A. Temyiz Yoluna Başvuranlar

Bölge Adliye Mahkemesinin yukarıda belirtilen kararına karşı süresi içinde her iki taraf vekili temyiz isteminde bulunulmuştur.

B. Temyiz Sebepleri

1.Davalı karşı davacı erkek vekili; kusur belirlemesi, aleyhine hükmedilen tazminatlar ve miktarları yönünden kararın bozulmasını talep etmiştir.

2. Davacı karşı davalı kadın vekili; kusur belirlemesi, manevi tazminatın miktarı ve çocuk yararına hükmedilen nafakaların miktarları yönünden kararın bozulmasını talep etmiştir.

C. Gerekçe

1. Uyuşmazlık ve Hukuki Nitelendirme

. Uyuşmazlık, taraflar arasındaki karşılıklı boşanma davasındaki kusur durumu, kadın yararına maddi ve manevi tazminat koşullarının oluşup oluşmadığı ve miktarlarının uygun olup olmadığı noktasında toplanmaktadır.

2. İlgili Hukuk

6100 sayılı Hukuk Muhakemeleri Kanunu’nun (6100 sayılı Kanun) 369 uncu maddesinin birinci fıkrası ile 370 ve 371 inci maddeleri, 4721 sayılı Kanun`un 166 ncı maddesinin birinci fıkrası, 174 üncü maddesi, 6098 sayılı Kanun`un 50 ve 51 inci maddeleri

3. Değerlendirme

1.Bölge adliye mahkemelerinin nihai kararlarının bozulması 6100 sayılı Kanun'un 371 inci maddesinde yer alan sebeplerden birinin varlığı hâlinde mümkündür.

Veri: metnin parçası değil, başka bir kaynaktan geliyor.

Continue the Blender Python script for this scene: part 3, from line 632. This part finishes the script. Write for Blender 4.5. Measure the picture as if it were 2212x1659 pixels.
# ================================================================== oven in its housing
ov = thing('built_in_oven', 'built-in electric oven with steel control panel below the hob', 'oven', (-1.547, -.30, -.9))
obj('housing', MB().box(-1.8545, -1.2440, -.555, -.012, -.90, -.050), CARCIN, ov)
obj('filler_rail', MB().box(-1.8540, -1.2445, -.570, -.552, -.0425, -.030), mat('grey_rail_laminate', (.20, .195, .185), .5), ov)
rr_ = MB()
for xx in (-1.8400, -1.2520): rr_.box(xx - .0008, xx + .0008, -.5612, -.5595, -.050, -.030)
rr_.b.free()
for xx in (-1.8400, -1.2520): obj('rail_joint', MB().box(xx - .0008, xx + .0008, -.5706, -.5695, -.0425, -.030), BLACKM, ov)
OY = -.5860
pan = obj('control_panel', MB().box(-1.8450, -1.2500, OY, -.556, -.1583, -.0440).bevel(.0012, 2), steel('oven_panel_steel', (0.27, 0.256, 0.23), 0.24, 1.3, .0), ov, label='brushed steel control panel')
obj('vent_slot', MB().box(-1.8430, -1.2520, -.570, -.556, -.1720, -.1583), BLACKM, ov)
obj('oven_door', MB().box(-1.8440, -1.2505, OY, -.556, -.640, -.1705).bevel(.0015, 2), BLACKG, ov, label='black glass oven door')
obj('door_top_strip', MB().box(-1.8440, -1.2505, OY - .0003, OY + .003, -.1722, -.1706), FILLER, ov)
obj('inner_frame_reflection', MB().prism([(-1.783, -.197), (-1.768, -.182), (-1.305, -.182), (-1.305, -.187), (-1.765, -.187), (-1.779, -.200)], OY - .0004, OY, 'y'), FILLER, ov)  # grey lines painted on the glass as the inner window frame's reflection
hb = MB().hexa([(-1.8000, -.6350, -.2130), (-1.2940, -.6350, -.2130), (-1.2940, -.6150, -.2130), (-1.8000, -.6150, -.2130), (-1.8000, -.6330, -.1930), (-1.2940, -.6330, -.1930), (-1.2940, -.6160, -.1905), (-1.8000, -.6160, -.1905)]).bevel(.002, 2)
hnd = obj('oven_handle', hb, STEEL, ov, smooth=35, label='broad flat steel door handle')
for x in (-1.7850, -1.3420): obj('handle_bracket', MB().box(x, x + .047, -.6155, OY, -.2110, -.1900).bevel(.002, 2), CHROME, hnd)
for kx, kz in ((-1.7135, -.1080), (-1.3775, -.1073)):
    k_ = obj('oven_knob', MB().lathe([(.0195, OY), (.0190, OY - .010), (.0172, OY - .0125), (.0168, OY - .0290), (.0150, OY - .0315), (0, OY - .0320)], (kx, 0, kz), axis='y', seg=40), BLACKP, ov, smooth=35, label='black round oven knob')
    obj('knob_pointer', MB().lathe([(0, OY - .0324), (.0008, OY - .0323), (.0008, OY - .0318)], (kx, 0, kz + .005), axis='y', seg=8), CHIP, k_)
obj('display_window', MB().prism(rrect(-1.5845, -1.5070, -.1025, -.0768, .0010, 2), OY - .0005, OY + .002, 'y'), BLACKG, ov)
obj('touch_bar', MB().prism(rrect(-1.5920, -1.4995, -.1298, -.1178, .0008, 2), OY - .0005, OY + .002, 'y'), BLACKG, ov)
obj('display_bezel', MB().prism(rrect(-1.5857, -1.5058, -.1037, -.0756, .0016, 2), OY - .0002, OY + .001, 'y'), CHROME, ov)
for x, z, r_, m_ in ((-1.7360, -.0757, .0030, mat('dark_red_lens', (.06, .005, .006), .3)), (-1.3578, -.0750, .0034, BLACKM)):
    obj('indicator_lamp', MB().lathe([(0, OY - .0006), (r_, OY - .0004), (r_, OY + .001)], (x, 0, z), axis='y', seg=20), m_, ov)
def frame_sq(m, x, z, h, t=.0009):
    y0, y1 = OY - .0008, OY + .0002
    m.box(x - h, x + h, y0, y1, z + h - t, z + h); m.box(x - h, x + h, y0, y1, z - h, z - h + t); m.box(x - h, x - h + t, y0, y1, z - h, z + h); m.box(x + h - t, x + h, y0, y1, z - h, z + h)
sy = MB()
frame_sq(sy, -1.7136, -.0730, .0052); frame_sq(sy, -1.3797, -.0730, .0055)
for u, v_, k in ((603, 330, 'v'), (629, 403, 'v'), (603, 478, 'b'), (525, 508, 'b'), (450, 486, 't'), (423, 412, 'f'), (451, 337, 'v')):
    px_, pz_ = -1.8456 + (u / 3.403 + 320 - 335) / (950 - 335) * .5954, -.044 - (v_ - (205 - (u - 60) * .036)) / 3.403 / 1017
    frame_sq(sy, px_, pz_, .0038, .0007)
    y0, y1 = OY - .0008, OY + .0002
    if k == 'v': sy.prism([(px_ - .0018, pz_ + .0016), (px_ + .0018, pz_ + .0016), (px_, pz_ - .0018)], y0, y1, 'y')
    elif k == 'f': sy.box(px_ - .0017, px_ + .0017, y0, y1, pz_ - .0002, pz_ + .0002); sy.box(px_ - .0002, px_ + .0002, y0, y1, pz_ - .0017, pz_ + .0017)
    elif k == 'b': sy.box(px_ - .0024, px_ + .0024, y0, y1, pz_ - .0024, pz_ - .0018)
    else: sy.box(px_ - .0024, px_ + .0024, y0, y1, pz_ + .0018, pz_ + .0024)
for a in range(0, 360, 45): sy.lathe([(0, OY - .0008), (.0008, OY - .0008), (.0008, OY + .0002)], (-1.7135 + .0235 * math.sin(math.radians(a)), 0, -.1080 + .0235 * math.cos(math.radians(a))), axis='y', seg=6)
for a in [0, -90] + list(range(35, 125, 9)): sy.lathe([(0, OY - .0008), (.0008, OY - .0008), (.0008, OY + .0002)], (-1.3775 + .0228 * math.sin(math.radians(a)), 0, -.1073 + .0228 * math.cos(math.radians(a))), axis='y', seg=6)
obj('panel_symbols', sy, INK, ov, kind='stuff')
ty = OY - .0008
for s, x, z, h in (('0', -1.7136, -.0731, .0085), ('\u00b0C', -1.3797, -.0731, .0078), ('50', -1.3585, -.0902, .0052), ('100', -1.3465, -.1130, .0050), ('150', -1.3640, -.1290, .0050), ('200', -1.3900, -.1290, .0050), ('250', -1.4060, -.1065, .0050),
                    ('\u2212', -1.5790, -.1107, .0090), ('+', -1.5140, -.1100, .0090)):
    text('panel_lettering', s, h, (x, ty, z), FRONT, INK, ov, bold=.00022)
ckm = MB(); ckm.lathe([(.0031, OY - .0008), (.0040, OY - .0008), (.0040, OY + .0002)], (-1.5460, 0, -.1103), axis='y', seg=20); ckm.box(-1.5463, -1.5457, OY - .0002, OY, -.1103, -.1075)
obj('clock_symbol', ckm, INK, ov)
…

2. Temyizen incelenen karar, tarafların karşılıklı iddia ve savunmalarına, dayandıkları belgelere, uyuşmazlığa uygulanması gereken hukuk kuralları ile hukuki ilişkinin nitelendirilmesine, dava şartlarına, yargılama ve ispat kuralları ile kararda belirtilen gerekçelere, delillerin takdirinde hata görülmemesine ve özellikle davalı -karşı davacı erkeğe yüklenen güvensarsıcı davranıştan sonra tarafların birlikte yaşamaya devam ettikleri, erkeğin bu kusurlu davranışının davacı- karşı davalı kadın tarafından affedildiği en azından hoşgörü ile karşılandığının kabulü gerektiği, bu nedenle bu kusurun davalı karşı davacı erkeğe yüklenmesinin doğru olmadığı ancak evlilik birliğinin temelinden sarsılmasına sebep olan diğer olaylara göre de davalı karşı davacı erkeğin daha ağır kusurlu olduğunun anlaşılmasına göre usul ve kanuna uygun olup her iki taraf vekili tarafından temyiz dilekçesinde ileri sürülen nedenler kararın bozulmasını gerektirecek nitelikte görülmemiştir.

VI. KARAR

Açıklanan sebeple

Temyiz olunan Bölge Adliye Mahkemesi kararının 6100 sayılı Kanun'un 370 inci maddesinin birinci fıkrası uyarınca ONANMASINA,

Aşağıda yazılı onama harcının temyiz edenlere yükletilmesine,

Dosyanın İlk Derece Mahkemesine, kararın bir örneğinin Bölge Adliye Mahkemesine gönderilmesine,

04.07.2024 tarihinde oy birliğiyle karar verildi.